Turn the season into:
- A LinkedIn carousel summarizing all six lessons
- A blog section or full article
- Six Instagram Reels with platform-specific captions
- A TikTok series with more casual hooks
- A Threads or X thread that summarizes the framework
- A newsletter section with links to the playlist
For a deeper workflow, see how to adapt one video for 6 platforms.
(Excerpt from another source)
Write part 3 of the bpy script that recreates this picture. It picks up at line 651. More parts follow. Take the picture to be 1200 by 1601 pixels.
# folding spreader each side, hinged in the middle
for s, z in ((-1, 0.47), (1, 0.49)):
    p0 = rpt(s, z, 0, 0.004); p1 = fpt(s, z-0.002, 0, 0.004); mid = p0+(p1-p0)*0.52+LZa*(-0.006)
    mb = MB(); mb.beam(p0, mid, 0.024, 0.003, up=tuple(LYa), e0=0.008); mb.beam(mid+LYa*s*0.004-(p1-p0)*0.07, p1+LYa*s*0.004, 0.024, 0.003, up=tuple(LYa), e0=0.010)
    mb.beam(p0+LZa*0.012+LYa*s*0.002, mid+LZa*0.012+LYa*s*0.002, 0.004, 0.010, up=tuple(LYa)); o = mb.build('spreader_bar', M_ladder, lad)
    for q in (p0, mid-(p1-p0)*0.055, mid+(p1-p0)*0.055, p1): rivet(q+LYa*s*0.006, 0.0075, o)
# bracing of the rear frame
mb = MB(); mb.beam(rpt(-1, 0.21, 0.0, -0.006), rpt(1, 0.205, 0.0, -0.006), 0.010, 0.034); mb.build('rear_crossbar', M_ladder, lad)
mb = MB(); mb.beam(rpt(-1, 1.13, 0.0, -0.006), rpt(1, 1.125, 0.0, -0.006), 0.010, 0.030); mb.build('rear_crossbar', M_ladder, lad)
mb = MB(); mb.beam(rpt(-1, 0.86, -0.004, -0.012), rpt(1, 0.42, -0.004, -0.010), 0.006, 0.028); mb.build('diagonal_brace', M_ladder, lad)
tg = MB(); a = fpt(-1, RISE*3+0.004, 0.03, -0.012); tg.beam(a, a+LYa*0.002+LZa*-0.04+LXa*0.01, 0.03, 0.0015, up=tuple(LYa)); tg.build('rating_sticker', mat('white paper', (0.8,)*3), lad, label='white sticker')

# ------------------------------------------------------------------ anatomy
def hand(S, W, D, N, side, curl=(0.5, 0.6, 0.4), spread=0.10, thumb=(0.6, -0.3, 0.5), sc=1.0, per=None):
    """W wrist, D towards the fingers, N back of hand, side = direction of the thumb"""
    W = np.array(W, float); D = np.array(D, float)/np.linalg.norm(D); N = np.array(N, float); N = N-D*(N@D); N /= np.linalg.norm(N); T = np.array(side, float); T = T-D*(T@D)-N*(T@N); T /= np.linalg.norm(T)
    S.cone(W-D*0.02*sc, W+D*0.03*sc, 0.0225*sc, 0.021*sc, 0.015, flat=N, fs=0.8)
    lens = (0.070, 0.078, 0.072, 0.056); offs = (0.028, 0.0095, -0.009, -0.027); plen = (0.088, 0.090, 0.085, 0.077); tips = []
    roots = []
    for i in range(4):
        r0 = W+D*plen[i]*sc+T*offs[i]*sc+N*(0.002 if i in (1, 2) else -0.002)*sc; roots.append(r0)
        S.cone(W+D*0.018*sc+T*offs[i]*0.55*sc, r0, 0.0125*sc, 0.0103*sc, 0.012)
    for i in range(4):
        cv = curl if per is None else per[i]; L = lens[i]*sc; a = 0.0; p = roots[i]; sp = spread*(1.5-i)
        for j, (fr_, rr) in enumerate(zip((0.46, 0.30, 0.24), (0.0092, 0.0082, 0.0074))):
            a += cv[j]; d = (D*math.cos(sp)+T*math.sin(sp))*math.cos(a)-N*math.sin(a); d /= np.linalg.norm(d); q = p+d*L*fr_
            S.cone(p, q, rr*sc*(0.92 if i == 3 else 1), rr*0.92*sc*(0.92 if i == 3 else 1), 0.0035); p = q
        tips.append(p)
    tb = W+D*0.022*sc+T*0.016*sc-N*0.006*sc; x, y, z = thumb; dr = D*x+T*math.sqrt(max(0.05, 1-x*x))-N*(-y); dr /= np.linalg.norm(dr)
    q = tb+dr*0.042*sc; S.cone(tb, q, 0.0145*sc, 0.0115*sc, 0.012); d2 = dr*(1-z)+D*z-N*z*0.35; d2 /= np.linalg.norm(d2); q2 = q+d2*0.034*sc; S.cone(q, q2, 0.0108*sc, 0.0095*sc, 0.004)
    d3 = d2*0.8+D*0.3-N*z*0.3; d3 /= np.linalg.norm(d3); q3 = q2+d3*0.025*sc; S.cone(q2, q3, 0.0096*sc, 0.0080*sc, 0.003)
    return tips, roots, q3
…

Metrics to review after the season
Do not judge the series by one video alone. Review the mini-season as a package.
Track:
- Which episode had the strongest hook retention
- Which episode earned the most subscribers or profile visits
- Which topic created the most comments or questions
- Whether later episodes performed better after viewers understood the series
- Whether the playlist helped people watch more than one episode
- Which episode should be expanded into a longer video or blog post
The real value of a mini-season is not just reach. It is learning which topics deserve more depth.
Common mistakes to avoid
Avoid these issues:
- Stretching one idea into six thin videos
- Making episode one too broad
- Forgetting to connect episodes together
- Changing the format so much that the series feels random
- Publishing episodes too far apart
- Using vague titles like “Part 3” without the topic
- Ending without a next step or recap
A mini-season should feel organized, not fragmented.
Conclusion
YouTube Shorts mini-seasons help teams turn short-form video into a structured content system. By choosing one narrow promise, mapping six episodes, using a repeatable script, and scheduling the full sequence in advance, you can publish with more clarity and less daily pressure.
Start with one topic your audience already asks about. Build a six-episode map, film it in one batch, organize it into a playlist, and use the results to decide what deserves a second season.